BRIEF: Leave out all pictures and return, exactly as written, the lines from the line containing "Write the bpy" to the line containing "def yl(x): return", both ends kept.

ITEMS:
--

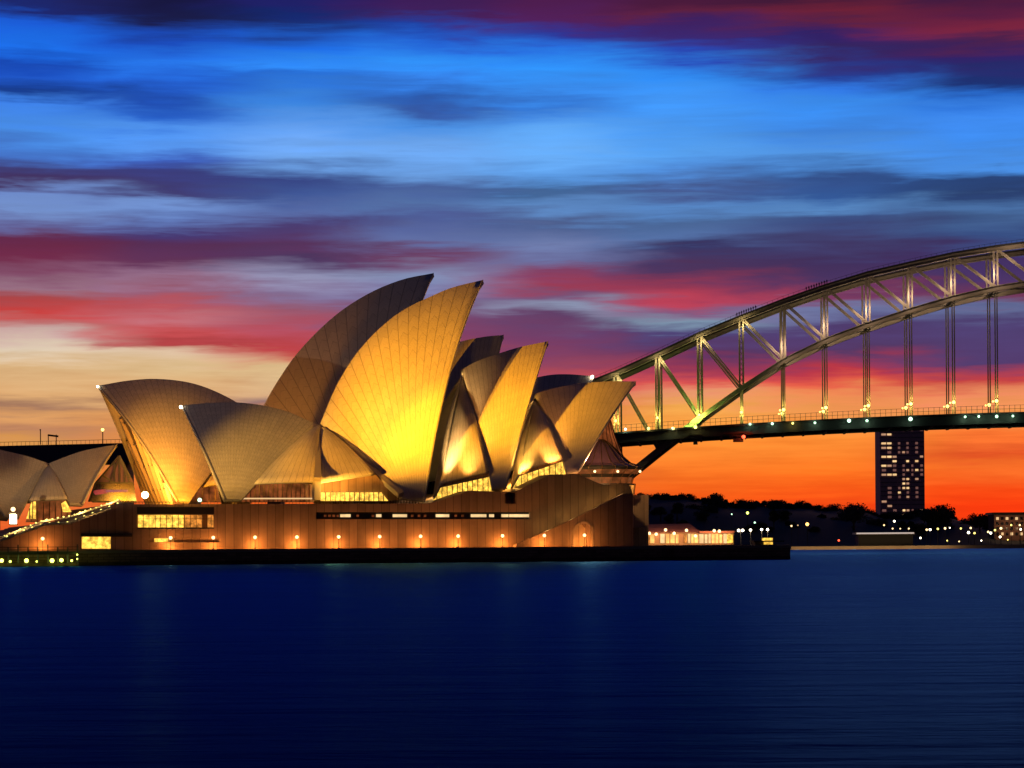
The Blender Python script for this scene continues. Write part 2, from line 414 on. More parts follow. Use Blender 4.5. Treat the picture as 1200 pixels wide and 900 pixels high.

--

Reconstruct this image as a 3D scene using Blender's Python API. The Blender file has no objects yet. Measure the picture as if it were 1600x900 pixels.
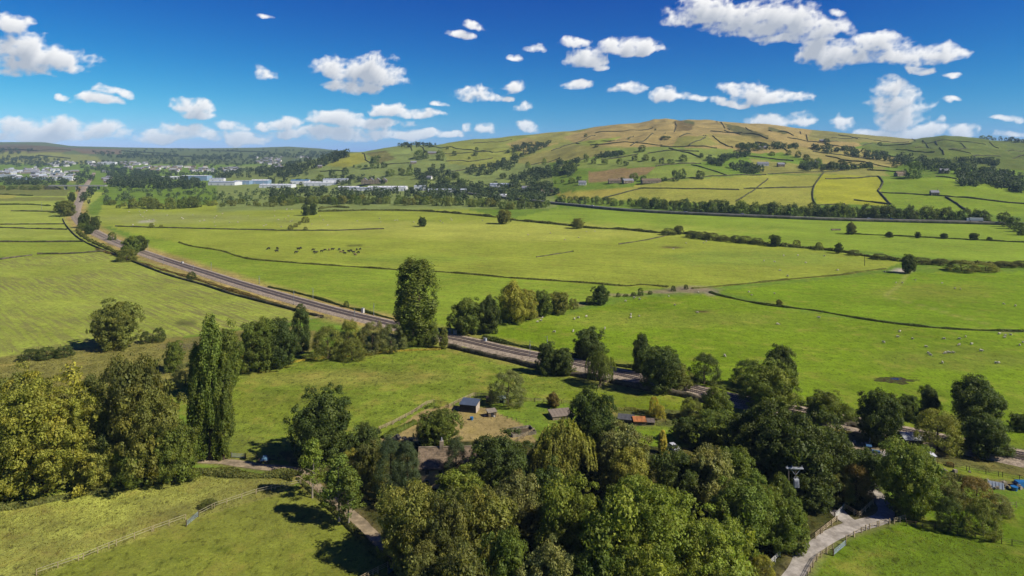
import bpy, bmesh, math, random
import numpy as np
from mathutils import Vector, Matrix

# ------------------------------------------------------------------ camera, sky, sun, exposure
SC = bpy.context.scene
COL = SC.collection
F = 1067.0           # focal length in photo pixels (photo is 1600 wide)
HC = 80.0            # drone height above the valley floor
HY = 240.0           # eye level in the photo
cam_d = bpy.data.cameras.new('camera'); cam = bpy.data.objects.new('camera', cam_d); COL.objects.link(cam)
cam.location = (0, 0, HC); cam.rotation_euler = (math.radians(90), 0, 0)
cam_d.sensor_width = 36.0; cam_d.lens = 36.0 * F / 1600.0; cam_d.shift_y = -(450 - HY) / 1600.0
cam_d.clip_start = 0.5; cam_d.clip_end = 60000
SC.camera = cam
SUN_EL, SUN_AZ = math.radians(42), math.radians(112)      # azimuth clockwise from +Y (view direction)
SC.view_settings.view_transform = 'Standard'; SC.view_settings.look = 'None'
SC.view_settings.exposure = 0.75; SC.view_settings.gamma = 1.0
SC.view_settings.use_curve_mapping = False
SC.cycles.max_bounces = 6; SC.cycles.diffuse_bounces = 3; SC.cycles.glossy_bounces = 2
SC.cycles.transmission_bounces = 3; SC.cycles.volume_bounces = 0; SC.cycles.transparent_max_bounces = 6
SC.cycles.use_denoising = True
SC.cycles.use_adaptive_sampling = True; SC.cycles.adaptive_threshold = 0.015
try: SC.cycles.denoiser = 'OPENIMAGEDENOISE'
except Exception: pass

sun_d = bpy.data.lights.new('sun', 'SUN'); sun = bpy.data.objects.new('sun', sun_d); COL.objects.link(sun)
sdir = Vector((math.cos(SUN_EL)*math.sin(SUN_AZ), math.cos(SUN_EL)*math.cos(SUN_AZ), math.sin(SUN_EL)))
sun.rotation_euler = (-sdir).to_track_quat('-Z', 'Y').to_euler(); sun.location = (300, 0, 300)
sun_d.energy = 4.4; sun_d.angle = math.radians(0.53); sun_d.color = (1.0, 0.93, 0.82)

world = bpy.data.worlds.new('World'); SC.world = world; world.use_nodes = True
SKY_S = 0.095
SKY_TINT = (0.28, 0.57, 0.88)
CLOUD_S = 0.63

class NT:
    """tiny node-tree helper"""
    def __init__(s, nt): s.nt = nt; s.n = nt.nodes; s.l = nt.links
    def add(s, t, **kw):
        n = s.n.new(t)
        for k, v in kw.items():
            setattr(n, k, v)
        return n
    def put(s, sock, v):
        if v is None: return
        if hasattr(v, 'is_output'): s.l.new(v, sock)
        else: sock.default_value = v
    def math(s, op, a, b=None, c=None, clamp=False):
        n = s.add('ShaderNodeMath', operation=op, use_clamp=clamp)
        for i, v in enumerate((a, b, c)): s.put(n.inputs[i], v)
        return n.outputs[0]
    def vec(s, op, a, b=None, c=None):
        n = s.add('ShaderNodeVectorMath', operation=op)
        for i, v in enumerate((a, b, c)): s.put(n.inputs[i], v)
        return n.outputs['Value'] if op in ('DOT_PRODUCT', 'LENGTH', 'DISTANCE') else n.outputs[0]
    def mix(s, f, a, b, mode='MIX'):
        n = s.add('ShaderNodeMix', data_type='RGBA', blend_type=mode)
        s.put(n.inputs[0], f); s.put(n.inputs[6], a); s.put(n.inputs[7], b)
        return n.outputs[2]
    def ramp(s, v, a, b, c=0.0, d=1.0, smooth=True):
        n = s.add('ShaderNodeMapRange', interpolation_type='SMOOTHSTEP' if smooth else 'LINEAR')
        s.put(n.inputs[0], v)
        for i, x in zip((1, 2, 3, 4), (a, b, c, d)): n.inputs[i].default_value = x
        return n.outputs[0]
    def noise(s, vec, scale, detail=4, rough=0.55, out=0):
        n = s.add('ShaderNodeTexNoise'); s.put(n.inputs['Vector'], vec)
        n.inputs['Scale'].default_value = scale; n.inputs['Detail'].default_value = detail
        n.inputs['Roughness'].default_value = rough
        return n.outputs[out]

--

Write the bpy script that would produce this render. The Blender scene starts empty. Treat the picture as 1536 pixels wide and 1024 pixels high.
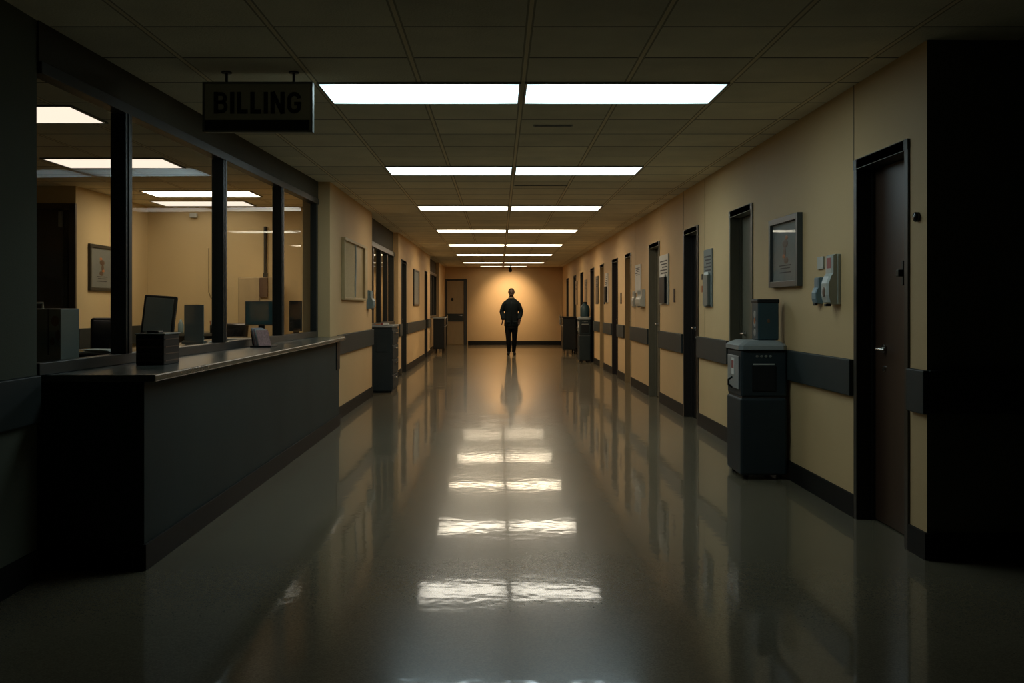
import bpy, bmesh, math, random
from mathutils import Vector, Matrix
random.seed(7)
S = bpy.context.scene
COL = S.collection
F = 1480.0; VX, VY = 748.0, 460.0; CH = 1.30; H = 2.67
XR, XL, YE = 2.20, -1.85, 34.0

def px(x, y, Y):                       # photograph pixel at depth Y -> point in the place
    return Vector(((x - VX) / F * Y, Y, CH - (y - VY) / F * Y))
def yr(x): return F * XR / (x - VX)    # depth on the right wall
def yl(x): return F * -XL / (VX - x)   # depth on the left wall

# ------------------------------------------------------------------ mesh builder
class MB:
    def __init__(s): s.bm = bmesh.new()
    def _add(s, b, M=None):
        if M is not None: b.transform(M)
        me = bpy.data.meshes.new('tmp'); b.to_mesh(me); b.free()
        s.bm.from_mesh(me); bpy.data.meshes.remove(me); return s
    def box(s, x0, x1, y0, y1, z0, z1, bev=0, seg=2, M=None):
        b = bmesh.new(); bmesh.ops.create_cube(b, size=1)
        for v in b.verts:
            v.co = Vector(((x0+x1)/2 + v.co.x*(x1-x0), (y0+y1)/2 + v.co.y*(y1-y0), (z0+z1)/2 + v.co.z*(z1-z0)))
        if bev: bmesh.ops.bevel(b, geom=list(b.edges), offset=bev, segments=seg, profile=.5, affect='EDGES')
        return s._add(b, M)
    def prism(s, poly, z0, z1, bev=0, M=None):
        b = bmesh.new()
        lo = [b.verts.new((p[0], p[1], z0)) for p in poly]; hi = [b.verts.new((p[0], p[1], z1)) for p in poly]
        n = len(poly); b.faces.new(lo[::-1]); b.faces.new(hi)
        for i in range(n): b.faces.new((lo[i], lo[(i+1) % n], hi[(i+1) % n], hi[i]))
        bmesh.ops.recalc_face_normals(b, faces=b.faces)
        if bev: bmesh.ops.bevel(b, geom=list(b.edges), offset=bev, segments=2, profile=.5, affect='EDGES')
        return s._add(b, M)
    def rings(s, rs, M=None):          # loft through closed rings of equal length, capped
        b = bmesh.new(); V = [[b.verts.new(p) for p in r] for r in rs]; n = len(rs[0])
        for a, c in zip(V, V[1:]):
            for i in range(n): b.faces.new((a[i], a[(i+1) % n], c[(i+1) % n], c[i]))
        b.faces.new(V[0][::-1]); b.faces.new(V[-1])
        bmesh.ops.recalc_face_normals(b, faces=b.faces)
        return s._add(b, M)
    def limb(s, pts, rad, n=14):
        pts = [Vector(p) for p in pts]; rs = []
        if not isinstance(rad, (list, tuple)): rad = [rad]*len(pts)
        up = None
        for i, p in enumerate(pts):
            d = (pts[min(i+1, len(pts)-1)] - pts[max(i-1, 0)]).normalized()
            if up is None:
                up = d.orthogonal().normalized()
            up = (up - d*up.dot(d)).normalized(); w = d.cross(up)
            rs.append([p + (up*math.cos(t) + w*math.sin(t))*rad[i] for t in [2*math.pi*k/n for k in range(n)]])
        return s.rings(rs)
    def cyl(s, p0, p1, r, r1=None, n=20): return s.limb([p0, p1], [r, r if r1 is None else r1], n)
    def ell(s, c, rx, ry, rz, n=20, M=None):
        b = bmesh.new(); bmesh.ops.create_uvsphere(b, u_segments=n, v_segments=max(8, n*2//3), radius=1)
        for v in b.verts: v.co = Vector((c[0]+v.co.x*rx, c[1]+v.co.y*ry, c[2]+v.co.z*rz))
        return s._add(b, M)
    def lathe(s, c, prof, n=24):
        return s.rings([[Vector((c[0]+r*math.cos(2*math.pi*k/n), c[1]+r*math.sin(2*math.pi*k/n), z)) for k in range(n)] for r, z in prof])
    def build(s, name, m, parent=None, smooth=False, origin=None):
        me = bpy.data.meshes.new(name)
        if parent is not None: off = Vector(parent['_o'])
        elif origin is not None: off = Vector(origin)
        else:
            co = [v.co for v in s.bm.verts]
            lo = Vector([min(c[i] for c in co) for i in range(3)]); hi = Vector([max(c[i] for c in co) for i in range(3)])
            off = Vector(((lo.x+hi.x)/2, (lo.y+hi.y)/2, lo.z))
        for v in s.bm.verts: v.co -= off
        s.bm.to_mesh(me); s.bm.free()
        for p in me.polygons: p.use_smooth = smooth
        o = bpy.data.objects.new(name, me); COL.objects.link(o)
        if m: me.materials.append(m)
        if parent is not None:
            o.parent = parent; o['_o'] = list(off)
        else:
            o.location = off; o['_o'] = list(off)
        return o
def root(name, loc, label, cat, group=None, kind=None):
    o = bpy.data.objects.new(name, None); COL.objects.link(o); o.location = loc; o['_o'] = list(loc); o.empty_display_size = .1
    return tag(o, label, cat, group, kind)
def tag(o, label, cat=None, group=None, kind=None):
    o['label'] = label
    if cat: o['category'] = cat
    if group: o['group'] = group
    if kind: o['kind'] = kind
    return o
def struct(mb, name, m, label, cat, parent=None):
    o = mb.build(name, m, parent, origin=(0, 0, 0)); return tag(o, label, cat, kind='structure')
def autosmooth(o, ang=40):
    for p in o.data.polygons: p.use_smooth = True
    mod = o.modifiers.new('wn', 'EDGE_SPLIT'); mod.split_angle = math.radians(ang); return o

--

EXPECTED OUTPUT:
Write the bpy script that would produce this render. The Blender scene starts empty. Treat the picture as 1536 pixels wide and 1024 pixels high.
import bpy, bmesh, math, random
from mathutils import Vector, Matrix
random.seed(7)
S = bpy.context.scene
COL = S.collection
F = 1480.0; VX, VY = 748.0, 460.0; CH = 1.30; H = 2.67
XR, XL, YE = 2.20, -1.85, 34.0

def px(x, y, Y):                       # photograph pixel at depth Y -> point in the place
    return Vector(((x - VX) / F * Y, Y, CH - (y - VY) / F * Y))
def yr(x): return F * XR / (x - VX)    # depth on the right wall
def yl(x): return F * -XL / (VX - x)   # depth on the left wall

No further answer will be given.